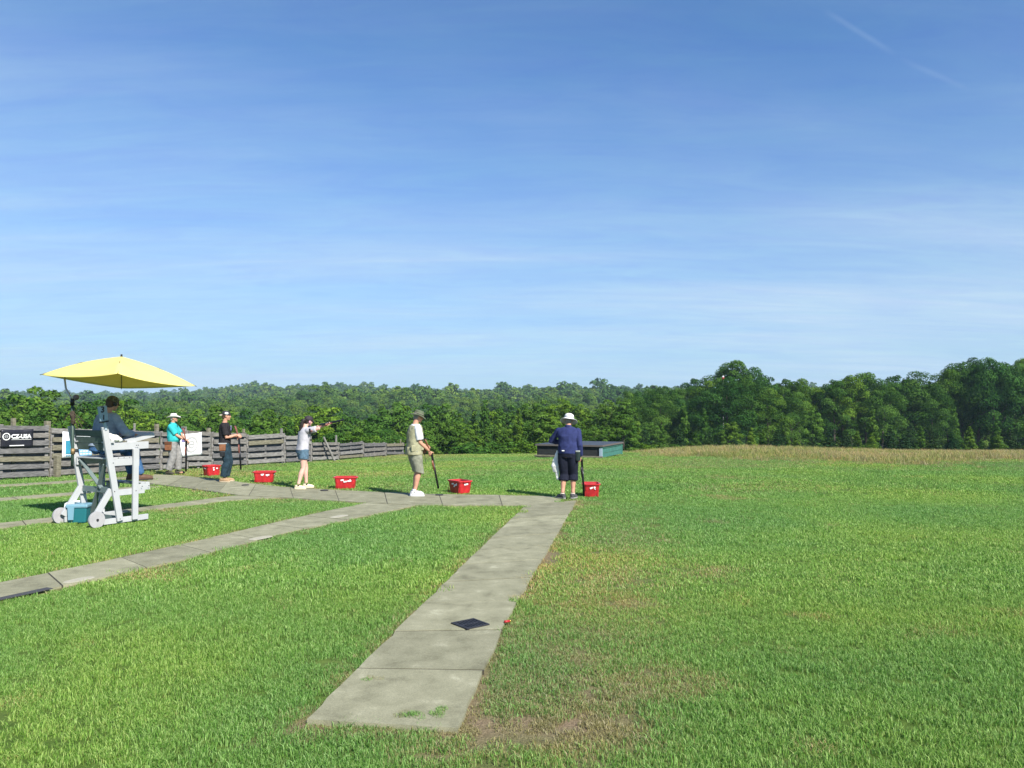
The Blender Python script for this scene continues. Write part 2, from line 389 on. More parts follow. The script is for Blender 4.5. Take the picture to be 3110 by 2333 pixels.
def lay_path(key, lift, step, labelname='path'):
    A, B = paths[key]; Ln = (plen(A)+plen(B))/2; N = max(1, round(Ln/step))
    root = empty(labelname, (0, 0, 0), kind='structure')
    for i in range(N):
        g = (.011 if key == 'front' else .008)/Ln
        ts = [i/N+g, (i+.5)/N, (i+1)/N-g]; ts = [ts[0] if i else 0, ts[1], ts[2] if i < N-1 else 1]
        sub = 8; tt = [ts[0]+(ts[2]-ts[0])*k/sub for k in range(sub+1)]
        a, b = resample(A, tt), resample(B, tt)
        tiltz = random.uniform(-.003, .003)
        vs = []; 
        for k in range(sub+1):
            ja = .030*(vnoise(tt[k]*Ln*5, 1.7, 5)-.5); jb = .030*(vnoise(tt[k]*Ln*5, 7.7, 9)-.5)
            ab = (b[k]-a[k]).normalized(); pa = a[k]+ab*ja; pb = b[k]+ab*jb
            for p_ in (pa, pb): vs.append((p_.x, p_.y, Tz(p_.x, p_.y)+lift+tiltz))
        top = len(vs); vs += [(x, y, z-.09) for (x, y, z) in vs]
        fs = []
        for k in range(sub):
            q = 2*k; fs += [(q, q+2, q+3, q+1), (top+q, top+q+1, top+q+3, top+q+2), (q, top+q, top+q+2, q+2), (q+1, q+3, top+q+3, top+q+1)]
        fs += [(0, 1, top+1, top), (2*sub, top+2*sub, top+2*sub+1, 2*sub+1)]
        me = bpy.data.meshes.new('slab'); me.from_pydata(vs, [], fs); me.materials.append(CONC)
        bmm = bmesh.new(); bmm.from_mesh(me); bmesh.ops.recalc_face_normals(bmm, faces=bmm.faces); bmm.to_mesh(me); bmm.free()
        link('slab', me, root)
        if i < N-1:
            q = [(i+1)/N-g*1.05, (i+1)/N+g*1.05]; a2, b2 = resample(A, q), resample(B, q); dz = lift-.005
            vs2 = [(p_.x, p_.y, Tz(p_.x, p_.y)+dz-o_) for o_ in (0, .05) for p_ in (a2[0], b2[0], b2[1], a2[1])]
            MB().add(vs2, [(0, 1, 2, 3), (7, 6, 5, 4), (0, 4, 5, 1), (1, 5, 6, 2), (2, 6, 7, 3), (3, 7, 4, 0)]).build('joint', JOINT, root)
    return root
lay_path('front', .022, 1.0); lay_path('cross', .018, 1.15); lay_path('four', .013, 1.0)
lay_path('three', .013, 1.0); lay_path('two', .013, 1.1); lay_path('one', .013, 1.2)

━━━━

## Instructions for the task:
Replicate the material above verbatim; images stay out of the copy.

## Reply:
The Blender Python script for this scene continues. Write part 2, from line 389 on. More parts follow. The script is for Blender 4.5. Take the picture to be 3110 by 2333 pixels.
def lay_path(key, lift, step, labelname='path'):
    A, B = paths[key]; Ln = (plen(A)+plen(B))/2; N = max(1, round(Ln/step))
    root = empty(labelname, (0, 0, 0), kind='structure')
    for i in range(N):
        g = (.011 if key == 'front' else .008)/Ln
        ts = [i/N+g, (i+.5)/N, (i+1)/N-g]; ts = [ts[0] if i else 0, ts[1], ts[2] if i < N-1 else 1]
        sub = 8; tt = [ts[0]+(ts[2]-ts[0])*k/sub for k in range(sub+1)]
        a, b = resample(A, tt), resample(B, tt)
        tiltz = random.uniform(-.003, .003)
        vs = []; 
        for k in range(sub+1):
            ja = .030*(vnoise(tt[k]*Ln*5, 1.7, 5)-.5); jb = .030*(vnoise(tt[k]*Ln*5, 7.7, 9)-.5)
            ab = (b[k]-a[k]).normalized(); pa = a[k]+ab*ja; pb = b[k]+ab*jb
            for p_ in (pa, pb): vs.append((p_.x, p_.y, Tz(p_.x, p_.y)+lift+tiltz))
        top = len(vs); vs += [(x, y, z-.09) for (x, y, z) in vs]
        fs = []
        for k in range(sub):
            q = 2*k; fs += [(q, q+2, q+3, q+1), (top+q, top+q+1, top+q+3, top+q+2), (q, top+q, top+q+2, q+2), (q+1, q+3, top+q+3, top+q+1)]
        fs += [(0, 1, top+1, top), (2*sub, top+2*sub, top+2*sub+1, 2*sub+1)]
        me = bpy.data.meshes.new('slab'); me.from_pydata(vs, [], fs); me.materials.append(CONC)
        bmm = bmesh.new(); bmm.from_mesh(me); bmesh.ops.recalc_face_normals(bmm, faces=bmm.faces); bmm.to_mesh(me); bmm.free()
        link('slab', me, root)
        if i < N-1:
            q = [(i+1)/N-g*1.05, (i+1)/N+g*1.05]; a2, b2 = resample(A, q), resample(B, q); dz = lift-.005
            vs2 = [(p_.x, p_.y, Tz(p_.x, p_.y)+dz-o_) for o_ in (0, .05) for p_ in (a2[0], b2[0], b2[1], a2[1])]
            MB().add(vs2, [(0, 1, 2, 3), (7, 6, 5, 4), (0, 4, 5, 1), (1, 5, 6, 2), (2, 6, 7, 3), (3, 7, 4, 0)]).build('joint', JOINT, root)
    return root
lay_path('front', .022, 1.0); lay_path('cross', .018, 1.15); lay_path('four', .013, 1.0)
lay_path('three', .013, 1.0); lay_path('two', .013, 1.1); lay_path('one', .013, 1.2)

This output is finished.